Thursday, March 19, 2026

Leader Cannot Fail, He Can Only Be Betrayed


Almost as soon as America began its latest round of military strikes on Iran a sizable number of GOP officials have sought to frame Trump's decision as coming at the behest of Israel. From the outset, it seemed obvious to me why the GOP was taking this approach -- "it gives them a ready-made escape hatch if things go south".* It is impossible for Republicans concede that Trump did wrong. But it is possible to argue that he's been misled or betrayed. And so it struck me as inevitable that "[w]hen, in however many months/years, the GOP tries to run from this calamity, the line they will take about where they went astray will 100% be 'we were dragged into this by the Jews.'"

One should obviously read the Joe Kent resignation letter -- which contends that the Iran War (and the Iraq War, and America's intervention in Syria) all occurred at the behest of "Israel and its powerful American lobby" -- in this light. It gives Kent far too much credit to treat him as an isolationist naif who foolishly believed the "Donald the Dove" talk. Kent has no history of non-interventionism (he has a well-known history of bigotry and neo-Nazi associations). But as petroleum prices skyrocket, global trade routes are snarled, and the war labors under massive domestic unpopularity, the number of conservatives looking for a parachute is rapidly rising even as conspiratorial antisemitism is rapidly becoming the dominant force in conservative politics. Kent's resignation is not principle, it is opportunism -- he's looking for how best to flee his sinking ship.

But how can one do that, without committing the one absolutely unforgivable sin in conservative politics? Well, if one reads the letter, it is very careful not to blame Donald Trump. He is still wonderful. He is still a great man. Alas, he has been coaxed against his better judgment into this disaster by (((them))). They lie, they deceive, and Trump was caught in the middle. This framing was inevitable; it's the only way to metabolize viewing the war as a disaster while retaining the MAGA cult of personality. After all, if Trump is a God-like figure, who could possibly sway him off the righteous path other than those practiced in deicide?

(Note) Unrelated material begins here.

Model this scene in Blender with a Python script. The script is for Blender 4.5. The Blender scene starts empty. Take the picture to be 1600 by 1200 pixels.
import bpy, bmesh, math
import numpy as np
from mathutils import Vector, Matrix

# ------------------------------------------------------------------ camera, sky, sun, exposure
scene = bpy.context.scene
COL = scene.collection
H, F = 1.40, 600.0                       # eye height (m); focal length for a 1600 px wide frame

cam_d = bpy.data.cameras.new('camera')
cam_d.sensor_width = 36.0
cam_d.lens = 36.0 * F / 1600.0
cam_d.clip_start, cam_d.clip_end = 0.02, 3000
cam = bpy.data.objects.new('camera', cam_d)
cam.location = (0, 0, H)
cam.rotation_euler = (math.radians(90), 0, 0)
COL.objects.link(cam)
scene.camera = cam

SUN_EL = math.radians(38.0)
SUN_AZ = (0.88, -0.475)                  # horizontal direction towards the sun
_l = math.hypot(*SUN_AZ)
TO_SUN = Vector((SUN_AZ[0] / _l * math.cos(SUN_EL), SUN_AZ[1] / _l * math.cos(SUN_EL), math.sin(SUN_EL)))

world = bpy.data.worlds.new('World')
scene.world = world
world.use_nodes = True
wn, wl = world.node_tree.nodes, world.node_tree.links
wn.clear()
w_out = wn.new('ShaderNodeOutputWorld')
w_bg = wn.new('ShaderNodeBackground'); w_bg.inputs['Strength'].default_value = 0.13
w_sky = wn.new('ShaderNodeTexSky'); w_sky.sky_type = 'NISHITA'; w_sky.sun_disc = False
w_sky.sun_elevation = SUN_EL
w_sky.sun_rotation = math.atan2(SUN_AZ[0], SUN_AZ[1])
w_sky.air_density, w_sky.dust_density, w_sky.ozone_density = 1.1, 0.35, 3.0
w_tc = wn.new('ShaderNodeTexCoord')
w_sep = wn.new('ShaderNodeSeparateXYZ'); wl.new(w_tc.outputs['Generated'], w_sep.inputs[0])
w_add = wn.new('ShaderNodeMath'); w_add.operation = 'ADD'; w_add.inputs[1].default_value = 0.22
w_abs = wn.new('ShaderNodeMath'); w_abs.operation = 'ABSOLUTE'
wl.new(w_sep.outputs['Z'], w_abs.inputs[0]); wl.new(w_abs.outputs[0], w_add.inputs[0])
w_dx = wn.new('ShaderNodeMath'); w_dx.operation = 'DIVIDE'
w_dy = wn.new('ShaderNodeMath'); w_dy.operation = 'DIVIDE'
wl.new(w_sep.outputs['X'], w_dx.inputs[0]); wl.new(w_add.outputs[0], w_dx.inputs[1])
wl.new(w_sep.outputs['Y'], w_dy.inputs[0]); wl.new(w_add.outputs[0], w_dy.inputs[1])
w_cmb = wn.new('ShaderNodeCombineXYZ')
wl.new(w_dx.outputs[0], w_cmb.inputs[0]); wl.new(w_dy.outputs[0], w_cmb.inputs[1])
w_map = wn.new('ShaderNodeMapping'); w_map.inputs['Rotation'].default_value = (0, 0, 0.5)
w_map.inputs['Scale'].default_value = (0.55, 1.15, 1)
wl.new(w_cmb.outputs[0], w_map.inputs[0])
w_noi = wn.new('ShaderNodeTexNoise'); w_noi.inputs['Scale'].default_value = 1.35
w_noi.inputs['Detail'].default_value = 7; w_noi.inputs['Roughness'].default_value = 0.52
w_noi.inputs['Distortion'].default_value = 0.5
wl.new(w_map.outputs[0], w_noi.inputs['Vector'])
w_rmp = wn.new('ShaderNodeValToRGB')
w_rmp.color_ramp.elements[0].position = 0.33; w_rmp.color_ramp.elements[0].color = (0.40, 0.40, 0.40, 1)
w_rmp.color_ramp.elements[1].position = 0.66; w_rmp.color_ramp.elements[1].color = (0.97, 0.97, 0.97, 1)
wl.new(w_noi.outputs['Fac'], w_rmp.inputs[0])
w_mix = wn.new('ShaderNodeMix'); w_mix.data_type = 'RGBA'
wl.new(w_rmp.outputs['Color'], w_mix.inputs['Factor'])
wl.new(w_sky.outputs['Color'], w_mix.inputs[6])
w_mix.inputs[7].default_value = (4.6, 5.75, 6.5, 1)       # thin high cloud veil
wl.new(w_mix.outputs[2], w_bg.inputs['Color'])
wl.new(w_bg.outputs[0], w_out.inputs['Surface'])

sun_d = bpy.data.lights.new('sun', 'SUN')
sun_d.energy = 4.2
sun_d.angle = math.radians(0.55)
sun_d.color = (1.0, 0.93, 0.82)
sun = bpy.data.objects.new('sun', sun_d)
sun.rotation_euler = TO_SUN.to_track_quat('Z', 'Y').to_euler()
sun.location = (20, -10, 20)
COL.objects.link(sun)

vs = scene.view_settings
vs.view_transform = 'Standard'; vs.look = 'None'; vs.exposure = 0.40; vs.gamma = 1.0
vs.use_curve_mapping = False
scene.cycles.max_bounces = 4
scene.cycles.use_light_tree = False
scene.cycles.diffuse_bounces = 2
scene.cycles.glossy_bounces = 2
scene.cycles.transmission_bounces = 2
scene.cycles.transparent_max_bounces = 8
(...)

And of course, what goes for his lackeys goes infinite for Trump. He will never admit error and misjudgment. There always must be someone else to blame. And Israel, for a host of reasons, makes for a very attractive "someone". We're already seeing a marked shift in Trump's tone on Israel, criticizing the latter's strike on the South Pars Gas Field in Iran. To my ears, that's laying groundwork. The worse things get, or the more this war gets blamed as an anchor on the economy or GOP polling numbers, the more we can expect to see Israel become the prime villain in a stabbed-in-the-back narrative. Anyone who thinks Trump is incapable of or even reluctant to turn on his erstwhile friend and ally isn't paying attention. As always, the notion that Israel would come out ahead in a world where liberal democratic values were supplanted by ethno-nationalist authoritarianism was fanciful.

None of this, to be clear, means that Israel shouldn't be accountable for its own choices. It also made a choice to go to war with Iran, and it can't hide from responsibility for the ensuing fallout. Israel is responsible for Israel's choices, and America is responsible for America's choices. But of course, the defining feature of MAGA-era conservativism is a complete and absolute refusal to take responsibility for anything. It must be someone else's fault. And when the time comes to stop claiming credit and start assigning blame, you can be very sure that Israel and those associated with it (i.e., Jews) will be top of the list. It can't go any other way.

* As I also observed, it is less clear -- by which I mean it is entirely clear -- why certain Democrats also acceded to this framing, as if the prospect that Donald Trump might make reckless warmongering decisions was some sort of bizarre anomaly only explicable via external intervention.